Nos meus tempos de menino, em Torrinha, minha mãe me levava a essa procissão onde a Verônica, sempre uma pessoa nossa conhecida, cantava a sua dor em latim. Era um latim macarrônico que ninguém entendia (mesmo se macarrônico não fosse, não era mesmo para entender), mas a gente se emocionava com a tristeza posta no tom de sua voz e com o sudário que ela ia desenrolando, lentamente, na medida em que entoava o seu lamento. O Sudário é um lenço de linho no qual estão impressos os traços sangrentos do rosto de Cristo. A palavra sudário vem do latim sudorem que quer dizer suor, pois a face divina estaria coberta de sangue misturado com suor quando a enxugaram com esse lenço.

Há um texto acadêmico interessante sobre o tema. O padre José Geraldo de Souza, salesiano, com doutorado em Roma pelo Instituto Pontifício de Música Sacra, pesquisador de nosso folclore, produziu curioso estudo sob o título: “O Plangente Canto da Verônica no Vale do Paraíba”. O estudo mostra os vários aspectos dessa tradição nas procissões de sexta-feira da Paixão, em diversas cidades da região do Vale. Detalhando o cântico, analisando a Verônica e, sobretudo lembrando aspectos do Sudário cujas reproduções têm sido feitas, ao longo dos tempos, por artistas famosos, diz o autor que podem ser admiradas em igrejas e museus e, claro, em reproduções singelas (como a de Torrinha) nas toalhas usadas nas nossas procissões. Referido estudo está inserido numa publicação especial de Revista editada pela Sociedade Brasileira de Musicologia (São Paulo-1998). Não há qualquer indicação sobre o endereço dessa Sociedade, nem da revista, nem mesmo informação detalhada sobre o autor desse trabalho.

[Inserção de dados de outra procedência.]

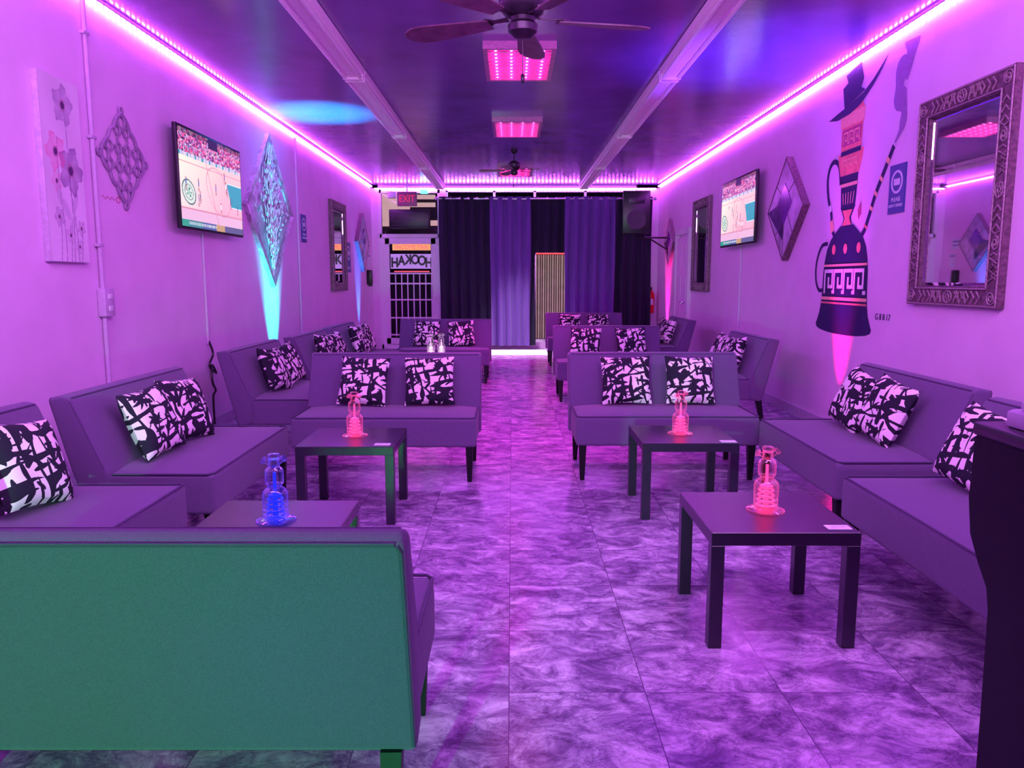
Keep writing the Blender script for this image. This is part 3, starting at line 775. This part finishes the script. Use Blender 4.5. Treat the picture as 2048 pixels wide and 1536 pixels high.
# ------------------------------------------------------------------ canvas print
def floral(x, y):
    X = x*.5; Y = y*1.14
    bg = .86+.08*math.sin(9*X+3*Y)*math.cos(5*Y+4*X)
    c = [bg*.98, bg*.86, bg*1.0]
    def mixc(a, t): return [c[i]*(1-t)+a[i]*t for i in range(3)]
    for sx, tx, y1 in ((.30, .33, .62), (.20, .17, .78), (.36, .28, .98), (.13, .15, .28), (.40, .42, .22), (.26, .27, .18)):
        xx = sx+(tx-sx)*min(1, Y/y1)+.012*math.sin(Y*9)
        if Y < y1 and abs(X-xx) < .005: c = mixc((.30, .18, .40), .7)
    for lx, ly, la in ((.24, .33, .6), (.36, .38, -.5), (.16, .42, .4), (.31, .24, -.7)):
        ux = (X-lx)*math.cos(la)+(Y-ly)*math.sin(la); uy = -(X-lx)*math.sin(la)+(Y-ly)*math.cos(la)
        if (ux/.03)**2+(uy/.075)**2 < 1: c = mixc((.55, .42, .62), .5)
    for cx, cy, r, dark, col in ((.33, .58, .165, .85, (.20, .06, .30)), (.15, .68, .13, .65, (.85, .16, .44)), (.28, .98, .135, .75, (.34, .20, .44)), (.14, .50, .07, .5, (.8, .3, .52)), (.14, .28, .065, .6, (.35, .20, .42)), (.42, .22, .055, .6, (.4, .25, .45)), (.27, .17, .06, .5, (.6, .4, .62)), (.38, .10, .05, .45, (.45, .3, .55))):
        d = math.hypot(X-cx, Y-cy); th = math.atan2(Y-cy, X-cx)
        rr = r*(.84+.14*math.cos(5*th+cx*20)+.05*math.sin(13*th))
        if d < rr:
            k = d/rr
            t = dark*(.35+.45*abs(math.sin(th*2.5+cx*10+k*1.5))*k+.25*(1-k))
            c = mixc(col, max(0, min(1, t)))
            if k > .9: c = mixc(col, .35)
            if d < r*.18: c = [.10, .03, .15]
            elif d < r*.28: c = mixc((.45, .2, .3), .6)
    return c
s = root('canvas_painting', 'tall canvas painting of grey and pink poppies', 'painting', (XL, 4.84, 2.03), LW)
bm = bmesh.new(); box(bm, (0, 0, .02), (.42, 1.10, .04), bev=.004); finish(bm, 'canvas_frame', M['canvasedge'], s)
painted('painted_canvas', .416, 1.096, 90, 236, floral, attr_mat('floral_paint', rough=.7), s, .0415)

# ------------------------------------------------------------------ fretwork medallion
s = root('wall_medallion', 'diamond-shaped openwork fretwork medallion in pale finish', 'wall decor', (XL, 5.64, 2.225), LW)
bm = bmesh.new(); z = .015
def loop(f, n=40, rad=.008, clo=True): tube(bm, [(f(2*math.pi*k/n)[0], f(2*math.pi*k/n)[1], z) for k in range(n)], rad, 6, closed=clo)
def dia(t, R0):
    rr = R0*(1/(abs(math.cos(t))+abs(math.sin(t))))
    rr *= 1+.07*abs(math.sin(6*t))
    return (rr*math.cos(t), rr*math.sin(t))
loop(lambda t: dia(t, .315), 96, .012)
for k in range(4):
    a = k*math.pi/2
    loop(lambda t: (.25*math.cos(a)+.045*math.cos(t), .25*math.sin(a)+.045*math.sin(t)), 20, .008)
    tp = (.33*math.cos(a), .33*math.sin(a)); loop(lambda t: (tp[0]+.022*math.cos(t), tp[1]+.022*math.sin(t)), 14, .009)
G = .125
for i in range(-2, 3):
    for j in range(-2, 3):
        cx, cy = i*G, j*G
        if abs(cx)+abs(cy) < .20:
            loop(lambda t: (cx+.062*math.cos(t)*(1+.18*math.cos(4*t)), cy+.062*math.sin(t)*(1+.18*math.cos(4*t))), 24, .008)
for i in range(-2, 2):
    for j in range(-2, 2):
        cx, cy = (i+.5)*G, (j+.5)*G
        if abs(cx)+abs(cy) < .27:
            loop(lambda t: (cx+.035*math.cos(t), cy+.035*math.sin(t)), 14, .007)
finish(bm, 'fretwork', M['fret'], s)
bm = bmesh.new()
ribbon(bm, smoothpts([(-.1+i*.022, .012*math.sin(i*2.3), 0) for i in range(9)], 4), .005, .002)
tube(bm, [(.12+.025*math.cos(a), .02*math.sin(a), .002) for a in [k*math.pi/6 for k in range(12)]], .003, 4, closed=True)
meta(finish(bm, 'wall_signature', M['inkred'], loc=(XL, 5.43, 1.93), rot=LW), 'small handwritten signature on the wall', 'signature')

# ------------------------------------------------------------------ large diamond art (left wall)
s = root('diamond_wall_art', 'large silver diamond panel with frosted leaf relief', 'wall art', (XL, 8.95, 2.15), LW)
def dm(w, h): return [(0, -h), (w, 0), (0, h), (-w, 0)]
bm = bmesh.new(); ring2(bm, dm(.86, .86), dm(.76, .76), 0, .05, zi=.038); finish(bm, 'frame', M['silver'], s, smooth=False)
bm = bmesh.new(); prism(bm, dm(.78, .78), oXY, .01, .03); finish(bm, 'panel', M['silver'], s, smooth=False)
bm = bmesh.new(); rr = random.Random(5)
tube(bm, smoothpts([(0, -.72, .035), (.02, -.4, .04), (-.02, 0, .04), (.02, .35, .04), (0, .68, .035)], 6), .008, 6)
for k in range(700):
    y = rr.uniform(-.66, .70); hw = (.76-abs(y))*.80*(1 if y > -.1 else .8); x = rr.gauss(0, .40)*hw
    if abs(x) > hw*.95: continue
    a = math.atan2(.7, x*2.5)+rr.uniform(-.8, .8); L = rr.uniform(.04, .09); w = L*.27
    c, s_ = math.cos(a), math.sin(a); zz = .033+rr.uniform(0, .010)
    pts = [(0, 0), (L*.35, w), (L*.75, w*.7), (L, 0), (L*.75, -w*.7), (L*.35, -w)]
    vs = [bm.verts.new((x+c*p-s_*q, y+s_*p+c*q, zz+(.006 if q == 0 else 0)+.009*(p/L))) for p, q in pts]
    bm.faces.new((vs[0], vs[1], vs[2], vs[3])); bm.faces.new((vs[0], vs[3], vs[4], vs[5]))
finish(bm, 'leaf_relief', M['frost'], s, smooth=False)
def mdiamond(loc, rot, W, lab):
    r = root('marble_diamond_art', lab, 'wall art', loc, rot, group='small diamond wall panels')
    bm = bmesh.new(); ring2(bm, dm(W, W), dm(W*.96, W*.96), 0, .07, mi=0); finish(bm, 'frame', M['carve'], r, smooth=False)
    a = W*.965
    bm = bmesh.new()
    prism(bm, dm(a, a), oXY, .01, .066)
    finish(bm, 'marble_field', M['stone1'], r, smooth=False)
    bm = bmesh.new(); b = W*.40; oy = W*.10
    prism(bm, [(x, y+oy) for x, y in dm(b, b)], oXY, .066, .072); finish(bm, 'inner_tile', M['stone3'], r, smooth=False)
    bm = bmesh.new()
    h_ = a/2
    prism(bm, [(-a*.98, 0), (-b, oy), (0, -b+oy), (-.02, -a*.62)], oXY, .066, .070)
    finish(bm, 'dark_plank', M['stone2'], r, smooth=False)
    bm = bmesh.new()
    for p0, p1 in (((-h_, -h_), (0, 0-b+oy)), ((h_, -h_), (b*.5, -b*.5+oy)), ((-h_, h_), (-b*.5, b*.5+oy)), ((h_, h_), (b*.5, b*.5+oy)), ((0, -a), (0, -b+oy))):
        tube(bm, [(*p0, .067), (*p1, .067)], .004, 5)
    finish(bm, 'joint_lines', M['carve'], r, smooth=False)
    return r
q = mdiamond((XR, 8.17, 2.10), RW, .53, 'diamond panel of grey and purple marble tiles')
dup(q, (XR, 14.2, 2.05), RW, 'diamond panel near the curtains', sc=.8); dup(q, (XL, 14.3, 2.05), LW, 'diamond panel near the entrance door')

# ------------------------------------------------------------------ hookah mural (right wall)
bm = bmesh.new(); K = dict(ink=0, pink=1, red=2, gold=3, white=4, smoke=5, hat=6)
def sym(prof): return [(-w, y) for w, y in prof]+[(w, y) for w, y in prof[::-1]]
flat(bm, sym([(.13, 1.84), (.22, 1.79), (.32, 1.73), (.39, 1.65), (.43, 1.55), (.45, 1.45), (.46, 1.25), (.475, 1.15), (.50, 1.07), (.545, 1.00), (.57, .965), (.55, .935), (.47, .915), (.3, .90), (.12, .893)]), .002, 0)
for y, w, c, h2 in ((1.50, .435, 'gold', .010), (1.205, .46, 'gold', .014), (1.165, .465, 'pink', .008)):
    flat(bm, [(-w, y-h2), (w, y-h2), (w, y+h2), (-w, y+h2)], .004, K[c])
def key(x0, y0, w, h, mi, lw):
    p = [(0, 0), (0, 1), (.8, 1), (.8, .25), (.4, .25), (.4, .62)]
    p = [(x0+a*w, y0+b*h) for a, b in p]
    for a, b in zip(p[:-1], p[1:]):
        xa, xb = sorted((a[0], b[0])); ya, yb = sorted((a[1], b[1]))
        flat(bm, [(xa-lw/2, ya-lw/2), (xb+lw/2, ya-lw/2), (xb+lw/2, yb+lw/2), (xa-lw/2, yb+lw/2)], .0052+random.uniform(0, .0005), mi)
    flat(bm, [(x0+.8*w, y0-lw/2), (x0+w+lw/2, y0-lw/2), (x0+w+lw/2, y0+lw/2), (x0+.8*w, y0+lw/2)], .0058, mi)
for k in range(4): key(-.40+k*.205, 1.265, .205, .185, 4, .032)
for cx in (-.24, 0.0, .26):
    flat(bm, [(cx+.038*math.cos(a), 1.64+.045*math.sin(a)) for a in [k*math.pi/8 for k in range(16)]], .004, 1)
flat(bm, sym([(.15, 2.0), (.07, 1.9), (.12, 1.80)]), .0025, 0)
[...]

Nosso poeta, o paulistano Oswald de Andrade, destaque da Semana de Arte de 1922, fixou a cena num poema denominado “Procissão do Enterro” com estes versos: “A Verônica estende os braços /e canta /o pálio parou/ Todos escutam/ A voz na noite/ Cheia de ladeiras acesas”.

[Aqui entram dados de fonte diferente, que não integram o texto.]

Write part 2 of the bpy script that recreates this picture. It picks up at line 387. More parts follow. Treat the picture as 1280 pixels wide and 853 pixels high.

O cristianismo e as figuras bíblicas têm inspirado poetas e artistas na literatura, na pintura, na escultura, ao longo dos tempos, especialmente em temas da paixão de Cristo.

Curiosidade: a Folha de S. Paulo, em sua seção Contraponto, edição de 09/03/1984 publicou esta nota: “Um amigo encontrou Frei Beto, o conhecido frade dominicano, comendo bife em dia de abstinência de carne, e perguntou: Mas, Beto, hoje é dia de sexta-feira da Quaresma e você comendo carne? – Minha transa com Deus é outra, respondeu o jovem monge”.

Sinal dos tempos, pois já no longínquo março de 1984, Frei Beto mostrava seu viés de modernidade no trato com as coisas sagradas.